1,5-hydride shift of alkenyl sulfoximine/[4+3] cycloaddition and ring opening/novel hydrazine synthesis from Tröger's base analogues
Abstract
Three synthetic methodologies are studied in details in this dissertation. For 1,5-hydride shift of alkenyl sulfoximine methodology, the reaction mechanism was studied using deuterium labeling. An uncommon 6-endo-trig 1,5-hydride shift process was discovered. The scope and limitation were studied using N-alkyl, N-allyl, and N-benzyl-substituted S-alkenyl sulfoximines. N-H-S-alkyl sulfoximines, four- and six-membered heterocyclic rings and a new class of chiral dienes were obtained. In [4+3] cycloaddition and ring opening chapter, we demonstrated an ene-like reaction using a symmetric oxyallylic cation can provide α-substituted cyclopentenones.

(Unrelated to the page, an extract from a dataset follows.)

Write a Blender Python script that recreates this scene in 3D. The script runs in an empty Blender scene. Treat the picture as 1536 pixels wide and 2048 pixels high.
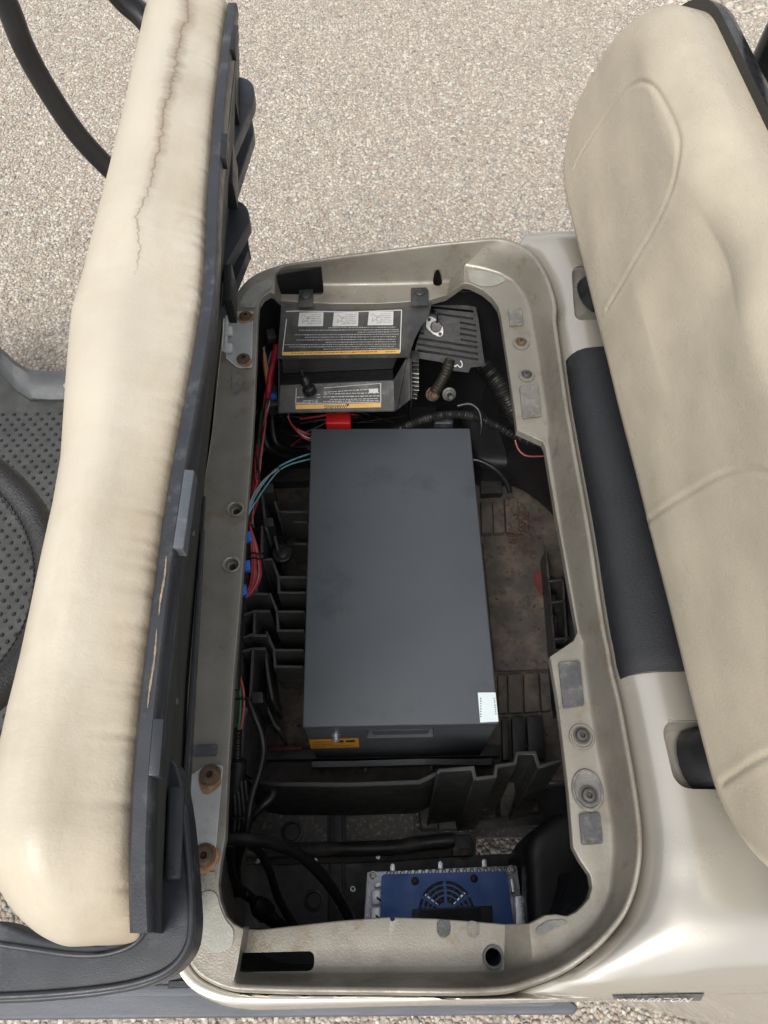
import bpy, bmesh, math, random
import numpy as np
from mathutils import Vector, Matrix

# ------------------------------------------------------------------ camera, sky, sun, exposure
scene = bpy.context.scene
COL = scene.collection
CAM = Vector((0.0, 0.0, 1.65))
FPX, PITCH, YAW = 1500.0, math.radians(29.3), math.radians(-1.38)
cam_data = bpy.data.cameras.new("camera")
cam_data.sensor_fit = 'VERTICAL'
cam_data.sensor_height = 36.0
cam_data.lens = FPX / 2048.0 * 36.0
cam_data.clip_start = 0.02
cam_data.clip_end = 500.0
cam = bpy.data.objects.new("camera", cam_data)
COL.objects.link(cam)
cam.location = CAM
cam.rotation_euler = (PITCH, 0.0, YAW)
scene.camera = cam

SUN_EL, SUN_AZ = math.radians(58), math.radians(205)
world = bpy.data.worlds.new("World")
scene.world = world
world.use_nodes = True
wn = world.node_tree.nodes
wl = world.node_tree.links
wn.clear()
w_out = wn.new('ShaderNodeOutputWorld')
w_bg = wn.new('ShaderNodeBackground')
w_sky = wn.new('ShaderNodeTexSky')
w_sky.sky_type = 'NISHITA'
w_sky.sun_disc = False
w_sky.sun_elevation = SUN_EL
w_sky.sun_rotation = SUN_AZ
w_sky.air_density = 1.0
w_sky.dust_density = 4.0
w_sky.ozone_density = 1.0
w_hs = wn.new('ShaderNodeHueSaturation')          # thin high cloud: the blue is washed out
w_hs.inputs['Saturation'].default_value = 0.27
w_hs.inputs['Value'].default_value = 1.0
w_bg.inputs['Strength'].default_value = 0.15
wl.new(w_sky.outputs[0], w_hs.inputs['Color'])
wl.new(w_hs.outputs[0], w_bg.inputs['Color'])
wl.new(w_bg.outputs[0], w_out.inputs['Surface'])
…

Enantio pure products are potentially accessible by this method. [4+3] Cycloaddition of the symmetric oxyallylic cation with substituted furans, and the ring-opening process of the resulting 8-oxabicyclo[3.2.1]oct-6-en-3-one were also studied. The reaction conditions and scope were investigated. An acid-catalyzed mechanism was proposed for the ring-opening process. In the third chapter, we showed some interesting tetracyclic hydrazine compounds can be synthesized from Tröger's base analogues 1 by using the Polonovski reaction conditions. An oxidative rearrangement mechanism was proposed. Products were not obtained from some steric hindered Tröger's base analogues.
Degree
Ph. D.